Quote from the first line below through the line that contains "np.linalg.norm(_G3, axis=1, keepdims=True)", both included, and leave the pictures out.

-- START --

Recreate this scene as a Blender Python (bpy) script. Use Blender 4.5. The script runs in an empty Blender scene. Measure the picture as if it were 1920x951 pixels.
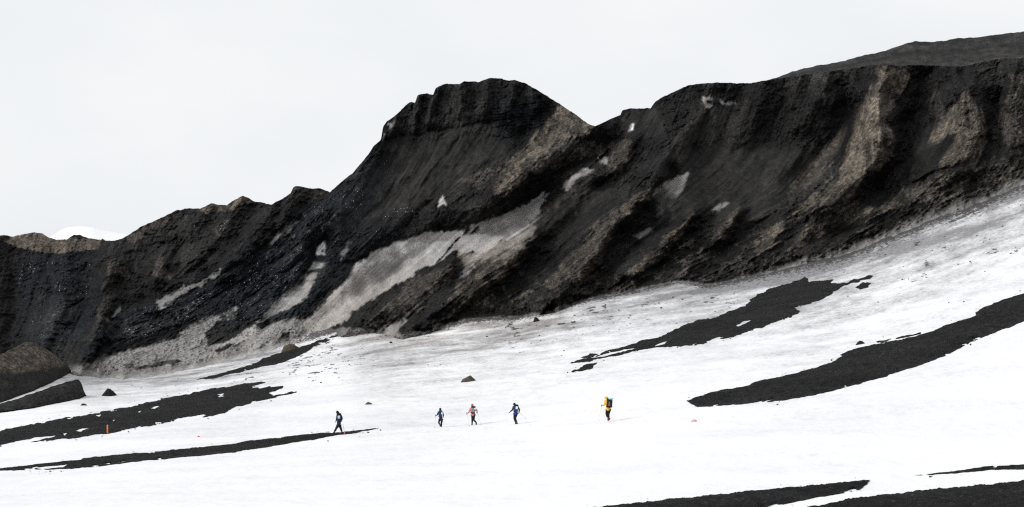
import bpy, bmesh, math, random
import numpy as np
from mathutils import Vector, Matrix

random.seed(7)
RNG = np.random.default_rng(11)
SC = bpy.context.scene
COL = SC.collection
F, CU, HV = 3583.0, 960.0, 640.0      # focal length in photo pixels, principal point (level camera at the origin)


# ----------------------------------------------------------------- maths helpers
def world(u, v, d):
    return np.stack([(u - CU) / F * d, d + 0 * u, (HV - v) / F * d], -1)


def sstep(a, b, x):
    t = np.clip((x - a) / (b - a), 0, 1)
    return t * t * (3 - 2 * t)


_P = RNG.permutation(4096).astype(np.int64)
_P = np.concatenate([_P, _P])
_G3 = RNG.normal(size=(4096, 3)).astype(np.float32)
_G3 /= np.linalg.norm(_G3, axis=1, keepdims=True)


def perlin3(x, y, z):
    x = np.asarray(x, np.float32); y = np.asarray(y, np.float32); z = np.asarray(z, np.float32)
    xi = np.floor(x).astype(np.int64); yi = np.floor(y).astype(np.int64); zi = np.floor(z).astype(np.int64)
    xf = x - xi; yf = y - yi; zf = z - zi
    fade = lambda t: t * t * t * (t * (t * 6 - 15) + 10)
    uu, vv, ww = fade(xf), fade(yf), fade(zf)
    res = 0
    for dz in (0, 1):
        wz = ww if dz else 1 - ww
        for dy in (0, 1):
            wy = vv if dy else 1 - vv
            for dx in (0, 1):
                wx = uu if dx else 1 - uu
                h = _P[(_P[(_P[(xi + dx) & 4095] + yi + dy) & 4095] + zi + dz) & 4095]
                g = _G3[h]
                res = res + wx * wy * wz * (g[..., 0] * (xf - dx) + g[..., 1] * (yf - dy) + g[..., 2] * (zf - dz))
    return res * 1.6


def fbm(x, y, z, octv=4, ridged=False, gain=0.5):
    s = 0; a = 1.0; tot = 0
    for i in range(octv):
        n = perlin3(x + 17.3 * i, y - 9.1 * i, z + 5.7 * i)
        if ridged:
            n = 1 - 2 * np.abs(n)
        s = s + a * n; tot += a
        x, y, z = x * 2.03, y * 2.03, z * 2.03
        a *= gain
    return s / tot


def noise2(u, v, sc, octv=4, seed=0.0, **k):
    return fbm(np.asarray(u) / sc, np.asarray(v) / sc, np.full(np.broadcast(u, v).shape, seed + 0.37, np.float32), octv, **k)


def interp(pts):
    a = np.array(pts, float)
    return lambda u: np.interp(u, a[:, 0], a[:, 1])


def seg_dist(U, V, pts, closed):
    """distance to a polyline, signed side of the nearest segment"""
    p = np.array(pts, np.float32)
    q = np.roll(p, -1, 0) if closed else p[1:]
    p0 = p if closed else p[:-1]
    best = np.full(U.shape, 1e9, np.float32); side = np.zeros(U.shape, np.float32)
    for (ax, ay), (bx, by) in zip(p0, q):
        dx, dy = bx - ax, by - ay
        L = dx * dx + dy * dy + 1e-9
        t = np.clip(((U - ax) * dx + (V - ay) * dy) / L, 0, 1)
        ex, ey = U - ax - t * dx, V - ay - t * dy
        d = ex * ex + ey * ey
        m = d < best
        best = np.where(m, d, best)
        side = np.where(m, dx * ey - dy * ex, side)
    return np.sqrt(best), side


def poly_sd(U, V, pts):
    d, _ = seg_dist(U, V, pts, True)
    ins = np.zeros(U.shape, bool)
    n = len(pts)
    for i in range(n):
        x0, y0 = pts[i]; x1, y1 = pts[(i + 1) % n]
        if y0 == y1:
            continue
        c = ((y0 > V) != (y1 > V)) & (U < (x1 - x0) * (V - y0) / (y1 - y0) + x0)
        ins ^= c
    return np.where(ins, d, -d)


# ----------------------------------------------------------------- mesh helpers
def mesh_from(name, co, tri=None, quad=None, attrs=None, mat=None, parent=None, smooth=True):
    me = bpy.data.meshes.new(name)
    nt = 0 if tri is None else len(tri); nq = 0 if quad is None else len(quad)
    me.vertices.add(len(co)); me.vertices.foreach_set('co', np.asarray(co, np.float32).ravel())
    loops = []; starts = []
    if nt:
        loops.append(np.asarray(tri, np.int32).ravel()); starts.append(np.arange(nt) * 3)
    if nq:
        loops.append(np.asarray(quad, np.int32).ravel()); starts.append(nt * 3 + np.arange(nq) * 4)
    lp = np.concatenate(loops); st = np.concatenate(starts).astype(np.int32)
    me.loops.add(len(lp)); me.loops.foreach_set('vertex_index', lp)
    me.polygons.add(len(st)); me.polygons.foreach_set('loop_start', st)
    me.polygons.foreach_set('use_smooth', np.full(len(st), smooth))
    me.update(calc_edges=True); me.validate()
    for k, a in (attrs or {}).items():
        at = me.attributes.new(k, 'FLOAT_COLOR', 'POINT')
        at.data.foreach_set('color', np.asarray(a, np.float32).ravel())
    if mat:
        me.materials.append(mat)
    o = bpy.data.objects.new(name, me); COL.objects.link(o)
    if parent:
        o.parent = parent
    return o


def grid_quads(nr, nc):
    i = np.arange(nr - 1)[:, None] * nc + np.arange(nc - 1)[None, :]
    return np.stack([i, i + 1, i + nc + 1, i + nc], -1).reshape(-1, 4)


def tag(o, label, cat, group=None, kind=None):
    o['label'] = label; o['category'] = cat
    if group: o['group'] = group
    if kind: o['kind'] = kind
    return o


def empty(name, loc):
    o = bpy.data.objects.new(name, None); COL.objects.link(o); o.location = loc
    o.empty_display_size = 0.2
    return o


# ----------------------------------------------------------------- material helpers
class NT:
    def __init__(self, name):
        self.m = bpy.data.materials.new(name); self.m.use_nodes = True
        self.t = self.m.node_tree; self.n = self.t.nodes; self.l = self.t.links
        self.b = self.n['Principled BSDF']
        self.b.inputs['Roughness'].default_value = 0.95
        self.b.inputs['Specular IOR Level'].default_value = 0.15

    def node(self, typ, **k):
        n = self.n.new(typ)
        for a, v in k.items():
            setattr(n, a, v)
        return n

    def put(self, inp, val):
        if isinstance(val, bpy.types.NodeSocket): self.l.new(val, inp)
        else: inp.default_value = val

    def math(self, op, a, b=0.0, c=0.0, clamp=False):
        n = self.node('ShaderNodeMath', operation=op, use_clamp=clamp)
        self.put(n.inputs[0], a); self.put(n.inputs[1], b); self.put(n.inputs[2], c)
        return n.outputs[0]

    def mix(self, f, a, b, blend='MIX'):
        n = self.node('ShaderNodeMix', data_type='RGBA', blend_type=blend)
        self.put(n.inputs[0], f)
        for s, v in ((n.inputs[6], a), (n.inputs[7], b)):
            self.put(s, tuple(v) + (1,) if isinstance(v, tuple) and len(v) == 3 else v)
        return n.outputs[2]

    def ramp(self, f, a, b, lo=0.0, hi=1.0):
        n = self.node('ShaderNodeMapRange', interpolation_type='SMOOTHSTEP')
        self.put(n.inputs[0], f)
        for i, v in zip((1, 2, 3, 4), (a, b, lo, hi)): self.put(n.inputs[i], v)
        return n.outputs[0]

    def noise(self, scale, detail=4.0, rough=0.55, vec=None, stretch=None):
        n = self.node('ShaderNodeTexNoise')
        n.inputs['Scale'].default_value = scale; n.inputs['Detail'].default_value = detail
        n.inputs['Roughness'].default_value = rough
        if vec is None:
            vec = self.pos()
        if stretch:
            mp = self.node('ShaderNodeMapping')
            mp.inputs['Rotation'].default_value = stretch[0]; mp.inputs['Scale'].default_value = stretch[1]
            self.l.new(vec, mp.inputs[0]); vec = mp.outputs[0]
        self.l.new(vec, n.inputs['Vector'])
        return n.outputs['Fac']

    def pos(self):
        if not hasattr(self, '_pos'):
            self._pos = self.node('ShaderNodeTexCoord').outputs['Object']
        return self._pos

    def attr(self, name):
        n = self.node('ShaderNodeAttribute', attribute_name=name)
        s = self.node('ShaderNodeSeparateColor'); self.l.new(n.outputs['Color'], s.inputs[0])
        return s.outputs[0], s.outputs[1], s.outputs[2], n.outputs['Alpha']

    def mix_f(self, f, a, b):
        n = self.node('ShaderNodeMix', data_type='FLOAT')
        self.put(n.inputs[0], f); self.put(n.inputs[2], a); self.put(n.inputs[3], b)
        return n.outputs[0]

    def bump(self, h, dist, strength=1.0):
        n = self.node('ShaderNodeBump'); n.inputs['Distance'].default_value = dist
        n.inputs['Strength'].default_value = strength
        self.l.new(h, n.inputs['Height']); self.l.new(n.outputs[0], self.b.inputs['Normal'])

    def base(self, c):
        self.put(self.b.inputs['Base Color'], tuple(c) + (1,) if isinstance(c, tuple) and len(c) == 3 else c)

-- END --

**ANSWER TO THE PROBLEM**
Recreate this scene as a Blender Python (bpy) script. Use Blender 4.5. The script runs in an empty Blender scene. Measure the picture as if it were 1920x951 pixels.
import bpy, bmesh, math, random
import numpy as np
from mathutils import Vector, Matrix

random.seed(7)
RNG = np.random.default_rng(11)
SC = bpy.context.scene
COL = SC.collection
F, CU, HV = 3583.0, 960.0, 640.0      # focal length in photo pixels, principal point (level camera at the origin)


# ----------------------------------------------------------------- maths helpers
def world(u, v, d):
    return np.stack([(u - CU) / F * d, d + 0 * u, (HV - v) / F * d], -1)


def sstep(a, b, x):
    t = np.clip((x - a) / (b - a), 0, 1)
    return t * t * (3 - 2 * t)


_P = RNG.permutation(4096).astype(np.int64)
_P = np.concatenate([_P, _P])
_G3 = RNG.normal(size=(4096, 3)).astype(np.float32)
_G3 /= np.linalg.norm(_G3, axis=1, keepdims=True)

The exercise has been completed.